Il
pleut sur le bruit de la pluie qui tombe sur le bruit de la pluie qui
tombe sur le bruit de la pluie en tout
une fois de plus que vous l’entendez, il pleut des pétales d’images
liquides qui tombent à plat et recouvrent un à un l’écran du pare-brise,
des pastilles fondantes de couleurs qui explosent à la
surface du verre et libèrent leurs capsules de pixels sur la masse
jaunie du figuier, gondolent doucement la carrosserie des voitures –
celle mûre-écrasée d’un break Volvo – escamotent la roue de
secours suspendue à l’arrière d’une jeep, cryptent sa plaque
minéralogique sinon lisible à cette distance, martèlent l’argent des
coupés gris métallisés, nettoient à sec le velours frappé de la
haie de cyprès la plus au fond, cabossent le pied du réverbère,
repeignent touche Morandi le pan coupé de l’immeuble – photo molle du
paysage – il n’y a que ta blondeur gris-étale qui tienne le
coup en terme de remodelage, le rouge des phares passe d’une alvéole
lumineuse à une autre comme par dialyse, comme des bactéries vues au
microscope, depuis mardi je lis de mieux en mieux,
j’arrive à lire toute nue et je rêve d’une peinture love painting qui, lorsqu’on l’applique sur une surface plane, dévête toutes tracées les lettres majuscules du graffiti « BARBARA
TI AMO », les peint déjà écrites, devant et de profil, je passe en souriant et je fais semblant d’être Barbara.

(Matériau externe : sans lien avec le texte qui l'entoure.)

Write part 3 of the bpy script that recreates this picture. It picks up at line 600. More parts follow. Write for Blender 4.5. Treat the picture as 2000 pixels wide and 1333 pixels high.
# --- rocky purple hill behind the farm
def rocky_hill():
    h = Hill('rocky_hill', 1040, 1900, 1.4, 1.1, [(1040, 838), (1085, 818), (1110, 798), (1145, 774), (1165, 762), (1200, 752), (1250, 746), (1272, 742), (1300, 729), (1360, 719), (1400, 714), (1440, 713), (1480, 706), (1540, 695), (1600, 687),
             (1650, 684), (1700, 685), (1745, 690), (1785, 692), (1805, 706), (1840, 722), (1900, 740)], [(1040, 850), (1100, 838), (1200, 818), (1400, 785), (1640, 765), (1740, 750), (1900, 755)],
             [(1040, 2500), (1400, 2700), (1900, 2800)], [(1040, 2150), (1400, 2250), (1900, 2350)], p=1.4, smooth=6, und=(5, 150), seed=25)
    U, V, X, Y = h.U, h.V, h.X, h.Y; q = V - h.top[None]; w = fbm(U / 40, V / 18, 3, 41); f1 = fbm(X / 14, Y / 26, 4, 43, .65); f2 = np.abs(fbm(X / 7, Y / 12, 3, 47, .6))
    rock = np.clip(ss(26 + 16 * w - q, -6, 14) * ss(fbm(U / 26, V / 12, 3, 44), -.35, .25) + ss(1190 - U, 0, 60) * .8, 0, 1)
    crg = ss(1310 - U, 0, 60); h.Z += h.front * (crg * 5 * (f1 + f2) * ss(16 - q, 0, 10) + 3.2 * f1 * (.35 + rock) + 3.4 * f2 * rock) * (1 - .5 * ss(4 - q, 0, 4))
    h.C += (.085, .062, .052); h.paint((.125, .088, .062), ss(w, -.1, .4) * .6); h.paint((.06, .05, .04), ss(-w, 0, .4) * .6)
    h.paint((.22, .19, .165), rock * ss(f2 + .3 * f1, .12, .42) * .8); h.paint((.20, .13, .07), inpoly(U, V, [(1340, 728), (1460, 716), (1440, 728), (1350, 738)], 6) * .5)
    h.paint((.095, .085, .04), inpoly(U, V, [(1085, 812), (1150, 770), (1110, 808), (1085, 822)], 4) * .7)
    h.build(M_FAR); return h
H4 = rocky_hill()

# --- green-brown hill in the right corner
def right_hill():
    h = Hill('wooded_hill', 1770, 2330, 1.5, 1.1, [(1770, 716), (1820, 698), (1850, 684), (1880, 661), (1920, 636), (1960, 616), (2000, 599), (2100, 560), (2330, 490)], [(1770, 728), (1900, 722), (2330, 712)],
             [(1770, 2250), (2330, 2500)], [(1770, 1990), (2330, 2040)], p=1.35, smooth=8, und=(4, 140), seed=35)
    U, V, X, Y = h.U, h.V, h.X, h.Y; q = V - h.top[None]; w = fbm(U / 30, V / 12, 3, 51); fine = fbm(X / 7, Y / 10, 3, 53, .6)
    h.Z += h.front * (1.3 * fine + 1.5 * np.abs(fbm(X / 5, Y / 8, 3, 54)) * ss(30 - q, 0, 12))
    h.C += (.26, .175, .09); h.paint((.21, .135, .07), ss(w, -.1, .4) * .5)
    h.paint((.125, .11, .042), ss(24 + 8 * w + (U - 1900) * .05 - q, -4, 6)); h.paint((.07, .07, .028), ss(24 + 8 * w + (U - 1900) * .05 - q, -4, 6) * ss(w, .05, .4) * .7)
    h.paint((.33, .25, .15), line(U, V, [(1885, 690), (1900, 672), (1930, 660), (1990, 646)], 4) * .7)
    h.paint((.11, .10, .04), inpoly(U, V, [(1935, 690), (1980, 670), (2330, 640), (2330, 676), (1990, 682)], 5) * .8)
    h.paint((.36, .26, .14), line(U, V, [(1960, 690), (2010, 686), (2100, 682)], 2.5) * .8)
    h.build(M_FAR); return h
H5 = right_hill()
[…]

Cécile Mainardi, L’immaculé conceptuel. Deuxième Blondeur, Les petits matins, 2010,
p. 75-77.
« Deuxième Blondeur », parce qu’il y en a une première ;
c’est d’ailleurs par ce titre que je suis entré dans cette belle
collection Les grands soirs des éditions Les petits
matins, qui fait vraiment un beau travail. On aura compris qu’il
s’agit moins d’une suite que d’une nouvelle poussée, on n’est pas obligé
d’avoir lu la Blondeur pour lire cet
immaculé conceptuel – mais ce n’est pas plus mal de retourner s’y plonger (surtout quand on aime l’amour).
(En cherchant une illustration pour ce billet, je tombe un peu par hasard sur cette image ; tiens ! elle vient du
Désordre de Philippe de Jonkheere – obéissons donc au hasard et allons donc nous perdre un peu.)
Je pense un peu à Debord et à Godard mais surtout à l'écran noir de la télé quand les programmes s'interrompaient à 23H30.